Objective
Copy out all lines in the data below containing the string "from".

Source data

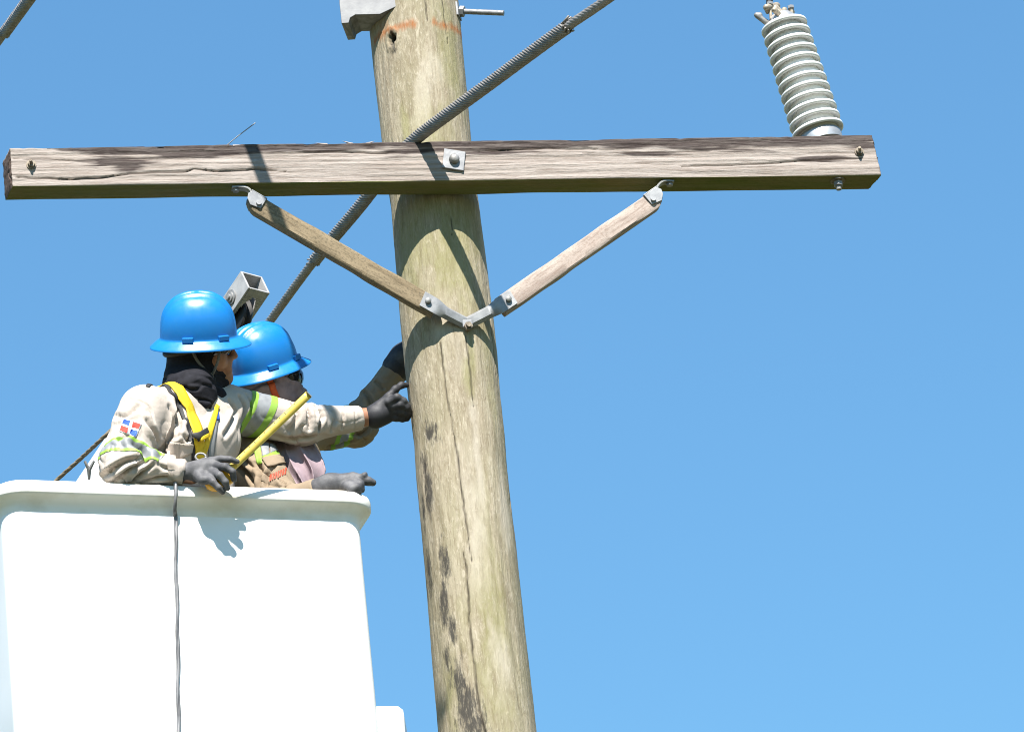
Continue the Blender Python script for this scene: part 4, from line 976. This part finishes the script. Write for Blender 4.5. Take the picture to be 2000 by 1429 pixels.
# wrap-around glasses
def glasses(hw, parent, spread=1.0, zoff=0.0):
    V = []; n_ = 24
    for j, (z, r_) in enumerate(((.021, 1.0), (.012, 1.04), (-.004, 1.035), (-.016, .99), (-.018, .975))):
        for i in range(n_ + 1):
            a_ = R_(-78 + 156.0 * i / n_); dip = -.006 * math.cos(a_ * 2) if j > 2 else 0
            V.append(hw(-.004 + .106 * spread * r_ * math.cos(a_) ** .8, .079 * spread * r_ * math.sin(a_), z * 1.15 + zoff))
    F = [[j * (n_ + 1) + i, j * (n_ + 1) + i + 1, (j + 1) * (n_ + 1) + i + 1, (j + 1) * (n_ + 1) + i] for j in range(4) for i in range(n_)]
    mk('glasses', V, F, M['lens'], parent, solid=.002)
glasses(hw1, person1)
hat1 = helmet(person1, HC, fr1)
# suspension band at the nape, chin strap and buckle
V, F = tube(resample(spline([hw1(*p_) for p_ in ((.02, -.092, .004), (-.04, -.084, -.004), (-.088, -.050, -.014), (-.104, 0, -.018), (-.088, .05, -.014), (-.04, .084, -.004))], 40), .005), .0085, 8); mk('suspension', V, F, M['strapblack'], hat1)
for pts_ in ([(-.016, -.094, .0), (-.002, -.096, -.030), (.018, -.092, -.056), (.038, -.082, -.074)], [(.066, -.086, .0), (.060, -.090, -.030), (.050, -.088, -.055), (.041, -.082, -.074)], [(.039, -.083, -.072), (.040, -.080, -.100)]):
    V, F = tube(resample(spline([hw1(*p_) for p_ in pts_], 24), .004), .0046, 8); mk('chin_strap', V, F, M['cord'], hat1)
MB().box(hw1(.040, -.083, -.096), fr1[0], fr1[1], fr1[2], .009, .005, .012).build('chin_buckle', M['strapblack'], hat1, smooth=False, bevel=.002)
# sleeve tapes
nR = nrm(nrm(ER - SR) + .10 * RC); pR = SR
LR = np.linalg.norm(ER - SR)
for (d0, d1, m) in ((.83, .87, 'lime'), (.87, 1.02, 'silver'), (1.02, 1.06, 'lime')):
    V, F = bandmesh(shirtV1, shirtF1, SR, ER, .12, pR, nR, d0 * LR, d1 * LR); mk('reflective_tape', V, F, M[m], shirt)
nL = nrm(nrm(EL - SL) - .38 * UC); 
for (d0, d1, m) in ((.030, .052, 'lime'), (.052, .092, 'silver'), (.092, .114, 'lime')):
    V, F = bandmesh(shirtV1, shirtF1, SL, EL, .13, SL, nL, d0, d1); mk('reflective_tape', V, F, M[m], shirt)
# flag badge on the upper arm
def lerp4(q, u0, v0, u1, v1):
    q = np.array(q, float); f_ = lambda u, v_: (q[0] * (1 - u) + q[1] * u) * (1 - v_) + (q[3] * (1 - u) + q[2] * u) * v_
    return [f_(u0, v0), f_(u1, v0), f_(u1, v1), f_(u0, v1)]
fq = [(241, 816), (276, 828), (265, 855), (232, 842)]
V, F = patch(bv1, fq, 10, 8, .0015, -.5); badge = mk('flag_badge', V, F, M['wht'], shirt, solid=.001)
for (u0, v0, u1, v1, m) in ((.06, .06, .42, .42, 'blue'), (.56, .06, .95, .42, 'red'), (.06, .57, .42, .94, 'red'), (.56, .57, .95, .94, 'blue')):
    V, F = patch(bv1, lerp4(fq, u0, v0, u1, v1), 5, 4, .0032, -.5); mk('flag_field', V, F, M[m], badge)
# chest pocket with pointed flap
for q4 in ([(322, 862), (350, 864), (350, 897), (323, 882)], [(350, 864), (377, 867), (374, 884), (350, 897)]):
    V, F = patch(bv1, q4, 6, 6, .003, -.5); mk('pocket_flap', V, F, M['shirt'], shirt, solid=.003)
V, F = patch(bv1, [(326, 880), (373, 882), (370, 940), (328, 938)], 8, 8, .0015, -.5); mk('pocket', V, F, M['shirt'], shirt, solid=.002)
# seams: shoulder yoke and front placket
# harness
def strap(pix, w_, lift, m, name, bvh=bv1, dy=-.42, parent=person1, solid=.0025, step=.006):
    V, F = ribbon(bvh, pix, w_, lift, dy, step); return mk(name, V, F, M[m], parent, solid=solid)
strap([(291, 749), (305, 743), (322, 743), (339, 752), (356, 776), (369, 803), (380, 830), (387, 858), (391, 885), (392, 910)], [.03, .036, .042, .046, .046, .044, .042], .0065, 'yellow', 'harness_strap')
strap([(288, 756), (302, 748), (316, 750), (331, 764), (346, 786), (358, 812), (368, 840), (376, 870), (379, 905), (379, 925)], .013, .004, 'strapblack', 'harness_edge')
strap([(424, 792), (417, 815), (410, 838), (404, 858), (398, 880)], [.014, .018, .022, .022], .006, 'yellow', 'harness_strap')
V, F = patch(bv1, [(377, 850), (398, 839), (401, 848), (380, 860)], 4, 4, .012, -.42); mk('harness_buckle', V, F, M['strapblack'], person1, solid=.005)
V, F = patch(bv1, [(383, 858), (399, 848), (400, 853), (385, 863)], 4, 4, .017, -.42); mk('buckle_tongue', V, F, M['yellow'], person1, solid=.003)
V, F = patch(bv1, [(416, 800), (426, 806), (428, 822), (415, 820)], 4, 4, .003, -.35); mk('undershirt', V, F, M['blue'], person1, solid=.002)
strap([(420, 818), (417, 840), (414, 862), (412, 890), (410, 925)], .024, .003, 'silver', 'vest_tape')
# D-ring end and belt end at the waist
V, F = tube(np.array([J(392 + 10 * math.cos(a_), 892 + 7 * math.sin(a_), -.56) for a_ in np.linspace(0, 2 * math.pi, 25)]), .0035, 8); mk('d_ring', V, F, M['galv_dull'], person1)
# gloves
dW = nrm(WL - EL)
s = Sdf(); s.cap(WL + dW * .050, J(735, 810, -.062), .031, .031, .02); s.cap(J(732, 811, -.062), J(757, 799, -.058), .031, .028, .02); s.cap(J(734, 818, -.055), J(754, 812, -.048), .026, .024, .02)
s.chain([J(742, 792, -.075), J(759, 775, -.082), J(772, 760, -.080), J(784, 752, -.066), J(794, 752, -.05)], [.018, .0125, .0105, .0095, .0085], .010)
for c_ in ([(760, 785, -.088), (775, 776, -.098), (788, 783, -.088), (797, 793, -.07)], [(764, 794, -.078), (781, 791, -.088), (793, 796, -.075), (800, 803, -.055)], [(764, 803, -.064), (781, 803, -.072), (792, 807, -.062), (799, 811, -.045)], [(758, 812, -.05), (774, 815, -.055), (786, 817, -.047), (795, 817, -.035)]):
    s.chain([J(*q_) for q_ in c_], [.0145, .0125, .011, .0095], .006)
V, F = s.mesh(.0025); mk('glove', V, F, M['glove_black'], person1)
dR = nrm(WR - ER)
s = Sdf(); s.cap(WR - dR * .01, J(386, 921, -.590), .031, .028, .02); s.cap(J(386, 919, -.592), J(412, 914, -.60), .028, .026, .02); s.cap(J(404, 908, -.595), J(418, 908, -.605), .021, .017, .02)
s.chain([J(412, 901, -.605), J(432, 896, -.622), J(449, 897, -.626), J(463, 901, -.618)], [.0145, .0108, .0098, .0082], .004)
s.chain([J(416, 910, -.612), J(439, 911, -.640), J(454, 921, -.636), J(457, 936, -.622)], [.0140, .0115, .0105, .0088], .004)
s.chain([J(412, 919, -.612), J(429, 928, -.646), J(440, 941, -.640), J(444, 953, -.628)], [.0140, .0115, .0105, .0088], .004)
s.chain([J(404, 925, -.608), J(416, 941, -.638), J(427, 952, -.634), J(435, 960, -.624)], [.0135, .0112, .010, .0085], .004)
s.chain([J(398, 920, -.60), J(390, 930, -.615), J(395, 937, -.625), J(410, 936, -.63)], [.02, .0165, .014, .012], .01)
V, F = s.mesh(.0025); mk('glove', V, F, M['glove'], person1)
# tape measure in that hand
tape = thing('tape_measure', J(430, 930, -.60), 'yellow tape measure, blade out, held by the worker in black hood', 'tape measure')
t0, t1 = J(436, 929, -.603), J(603, 770, -.62); P = resample(np.array([t0, t1]), .012); d_ = nrm(t1 - t0); w_ = nrm(np.cross(d_, CN)); nrm_ = np.cross(w_, d_)
fc = np.sign(np.dot(nrm_, CN)); V = []
for p in P:
    for k in np.linspace(-1, 1, 9): V.append(p + w_ * .0112 * k - nrm_ * .0045 * (k * k) * fc)
F = [[i * 9 + k, i * 9 + k + 1, (i + 1) * 9 + k + 1, (i + 1) * 9 + k] for i in range(len(P) - 1) for k in range(8)]
blade = mk('blade', V, F, M['tape'], tape, solid=.0012)
fc = np.sign(np.dot(nrm_, CN))
mb = MB()
for i in range(0, 26, 2):                          # graduations
    p = t0 + d_ * (.075 + i * .0105); l_ = .005 if i % 6 == 0 else .0022
    mb.add([p - w_ * (.0105) + nrm_ * -.0018 * fc, p - w_ * (.0105 - l_) + nrm_ * .0008 * fc, p - w_ * (.0105 - l_) + d_ * .0014 + nrm_ * .0008 * fc, p - w_ * .0105 + d_ * .0014 + nrm_ * -.0018 * fc], [[0, 1, 2, 3]])
o = mb.build('graduations', M['ink'], blade, smooth=False, solid=.0008); o['kind'] = 'stuff'
MB().box(t1 + d_ * .001, d_, w_, nrm_, .0012, .011, .007).build('end_hook', M['galv'], tape, smooth=False)
s = Sdf(); s.cap(J(440, 924, -.60), J(413, 945, -.605), .020, .019, .01); s.cap(J(448, 936, -.60), J(422, 950, -.605), .015, .015, .01)
V, F = s.mesh(.0025); mk('case', V, F, M['case'], tape)
# lanyard from the harness back
P = spline([J(60, 985, .0), J(112, 936, -.05), J(160, 893, -.15), J(203, 853, -.28), J(262, 800, -.30)], 60)
V, F = tube(resample(P, .004), .0066, 18, 3, .25, 60.0); top(mk('lanyard_rope', V, F, M['rope']), 'grey brown lanyard rope running from the harness down into the bucket', 'rope')

# ---------------- worker behind, facing the pole
DY2 = -.07
HC2 = J(515, 719, DY2); yw, pt = R_(28), R_(25)
f2 = np.array([math.cos(pt) * math.cos(yw), math.cos(pt) * math.sin(yw), math.sin(pt)]); fr2 = frame_fu(f2, (-.02, -math.sin(R_(32)), math.cos(R_(32))))
pt = R_(13); f2h = np.array([math.cos(pt) * math.cos(yw), math.cos(pt) * math.sin(yw), math.sin(pt)]); fr2h = frame_fu(f2h, (0, -math.sin(R_(26)), math.cos(R_(26)))); hw2 = HF(HC2 - fr2[2] * .038 + fr2[0] * .004, fr2h)
S2R, S2L = J(474, 858, -.08), J(588, 842, .17); E2R, W2R = J(560, 990, -.30), J(622, 956, -.36); E2L, W2L = J(700, 832, .28), J(772, 724, .245)
person2 = thing('person', B(-.15, .45, BZ - 1.05), 'worker in blue hard hat with mauve face wrap and orange chin strap', 'person')
def torso2(s, g=0.0):
    s.cap(S2R + (S2L - S2R) * .12, S2L - (S2L - S2R) * .1, .070 + g, .068 + g, .04); s.cap(J(486, 915, -.05), J(566, 905, .10), .104 + g, .10 + g, .06); s.cap(J(480, 860, .03), J(540, 850, .18), .085 + g, .08 + g, .06)
    s.cap(J(470, 1000, -.05), J(560, 1000, .10), .110 + g, .110 + g, .08); s.cap(J(465, 1110, -.05), J(555, 1110, .10), .110 + g, .110 + g, .08); return s
NB2 = J(510, 830, .02)
s = Sdf(); addhead(s, hw2); s.cap(hw2(-.03, 0, -.05), NB2, .055, .06, .03); torso2(s, -.02); s.cap(S2R, E2R, .048, .04, .03); s.cap(E2R, W2R, .04, .028, .02); s.cap(S2L, E2L, .048, .04, .03); s.cap(E2L, W2L, .04, .028, .02)
V, F = s.mesh(.005); mk('body', V, F, M['skin'], person2)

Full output
Continue the Blender Python script for this scene: part 4, from line 976. This part finishes the script. Write for Blender 4.5. Take the picture to be 2000 by 1429 pixels.
# lanyard from the harness back
V, F = tube(resample(P, .004), .0066, 18, 3, .25, 60.0); top(mk('lanyard_rope', V, F, M['rope']), 'grey brown lanyard rope running from the harness down into the bucket', 'rope')